===== Raw data =====
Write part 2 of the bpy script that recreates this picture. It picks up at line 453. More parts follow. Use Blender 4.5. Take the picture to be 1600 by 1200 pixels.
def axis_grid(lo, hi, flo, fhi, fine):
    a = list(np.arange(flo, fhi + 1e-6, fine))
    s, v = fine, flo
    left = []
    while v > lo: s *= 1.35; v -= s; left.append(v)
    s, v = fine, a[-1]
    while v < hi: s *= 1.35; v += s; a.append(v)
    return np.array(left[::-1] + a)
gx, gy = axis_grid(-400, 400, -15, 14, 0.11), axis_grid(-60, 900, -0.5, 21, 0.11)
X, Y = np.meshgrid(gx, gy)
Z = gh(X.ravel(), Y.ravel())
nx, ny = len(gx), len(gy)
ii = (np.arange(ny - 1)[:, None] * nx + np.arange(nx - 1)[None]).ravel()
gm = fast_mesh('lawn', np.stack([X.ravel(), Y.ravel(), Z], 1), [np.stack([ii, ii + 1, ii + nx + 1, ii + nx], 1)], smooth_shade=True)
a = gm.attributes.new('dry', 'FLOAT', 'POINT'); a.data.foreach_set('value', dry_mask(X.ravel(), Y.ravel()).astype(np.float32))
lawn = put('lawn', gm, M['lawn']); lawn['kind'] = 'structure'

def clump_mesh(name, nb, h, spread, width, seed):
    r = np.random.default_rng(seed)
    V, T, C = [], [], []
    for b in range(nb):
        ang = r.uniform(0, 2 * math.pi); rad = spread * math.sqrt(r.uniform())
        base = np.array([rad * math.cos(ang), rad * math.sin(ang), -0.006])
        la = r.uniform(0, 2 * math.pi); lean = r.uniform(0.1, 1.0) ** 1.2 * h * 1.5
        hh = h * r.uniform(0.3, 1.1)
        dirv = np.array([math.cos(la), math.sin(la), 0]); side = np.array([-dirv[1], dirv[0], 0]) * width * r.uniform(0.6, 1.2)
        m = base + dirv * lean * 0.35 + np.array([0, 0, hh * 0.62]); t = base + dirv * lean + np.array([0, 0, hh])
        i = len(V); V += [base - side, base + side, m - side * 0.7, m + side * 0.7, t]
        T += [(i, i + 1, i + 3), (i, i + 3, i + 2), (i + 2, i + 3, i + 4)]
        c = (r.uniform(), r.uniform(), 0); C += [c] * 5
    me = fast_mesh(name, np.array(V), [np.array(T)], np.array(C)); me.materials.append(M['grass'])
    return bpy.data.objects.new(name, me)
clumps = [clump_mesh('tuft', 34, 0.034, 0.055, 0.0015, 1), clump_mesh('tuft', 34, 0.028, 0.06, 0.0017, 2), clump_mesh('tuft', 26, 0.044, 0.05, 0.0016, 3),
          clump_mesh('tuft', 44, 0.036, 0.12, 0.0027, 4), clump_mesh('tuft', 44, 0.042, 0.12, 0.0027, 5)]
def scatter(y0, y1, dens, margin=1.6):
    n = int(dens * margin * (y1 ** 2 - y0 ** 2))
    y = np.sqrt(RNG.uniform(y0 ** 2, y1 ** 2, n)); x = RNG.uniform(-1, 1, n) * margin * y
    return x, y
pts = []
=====
# Required task
Every line above needs to be retyped exactly.

# Exercise response
Write part 2 of the bpy script that recreates this picture. It picks up at line 453. More parts follow. Use Blender 4.5. Take the picture to be 1600 by 1200 pixels.
def axis_grid(lo, hi, flo, fhi, fine):
    a = list(np.arange(flo, fhi + 1e-6, fine))
    s, v = fine, flo
    left = []
    while v > lo: s *= 1.35; v -= s; left.append(v)
    s, v = fine, a[-1]
    while v < hi: s *= 1.35; v += s; a.append(v)
    return np.array(left[::-1] + a)
gx, gy = axis_grid(-400, 400, -15, 14, 0.11), axis_grid(-60, 900, -0.5, 21, 0.11)
X, Y = np.meshgrid(gx, gy)
Z = gh(X.ravel(), Y.ravel())
nx, ny = len(gx), len(gy)
ii = (np.arange(ny - 1)[:, None] * nx + np.arange(nx - 1)[None]).ravel()
gm = fast_mesh('lawn', np.stack([X.ravel(), Y.ravel(), Z], 1), [np.stack([ii, ii + 1, ii + nx + 1, ii + nx], 1)], smooth_shade=True)
a = gm.attributes.new('dry', 'FLOAT', 'POINT'); a.data.foreach_set('value', dry_mask(X.ravel(), Y.ravel()).astype(np.float32))
lawn = put('lawn', gm, M['lawn']); lawn['kind'] = 'structure'

def clump_mesh(name, nb, h, spread, width, seed):
    r = np.random.default_rng(seed)
    V, T, C = [], [], []
    for b in range(nb):
        ang = r.uniform(0, 2 * math.pi); rad = spread * math.sqrt(r.uniform())
        base = np.array([rad * math.cos(ang), rad * math.sin(ang), -0.006])
        la = r.uniform(0, 2 * math.pi); lean = r.uniform(0.1, 1.0) ** 1.2 * h * 1.5
        hh = h * r.uniform(0.3, 1.1)
        dirv = np.array([math.cos(la), math.sin(la), 0]); side = np.array([-dirv[1], dirv[0], 0]) * width * r.uniform(0.6, 1.2)
        m = base + dirv * lean * 0.35 + np.array([0, 0, hh * 0.62]); t = base + dirv * lean + np.array([0, 0, hh])
        i = len(V); V += [base - side, base + side, m - side * 0.7, m + side * 0.7, t]
        T += [(i, i + 1, i + 3), (i, i + 3, i + 2), (i + 2, i + 3, i + 4)]
        c = (r.uniform(), r.uniform(), 0); C += [c] * 5
    me = fast_mesh(name, np.array(V), [np.array(T)], np.array(C)); me.materials.append(M['grass'])
    return bpy.data.objects.new(name, me)
clumps = [clump_mesh('tuft', 34, 0.034, 0.055, 0.0015, 1), clump_mesh('tuft', 34, 0.028, 0.06, 0.0017, 2), clump_mesh('tuft', 26, 0.044, 0.05, 0.0016, 3),
          clump_mesh('tuft', 44, 0.036, 0.12, 0.0027, 4), clump_mesh('tuft', 44, 0.042, 0.12, 0.0027, 5)]
def scatter(y0, y1, dens, margin=1.6):
    n = int(dens * margin * (y1 ** 2 - y0 ** 2))
    y = np.sqrt(RNG.uniform(y0 ** 2, y1 ** 2, n)); x = RNG.uniform(-1, 1, n) * margin * y
    return x, y
pts = []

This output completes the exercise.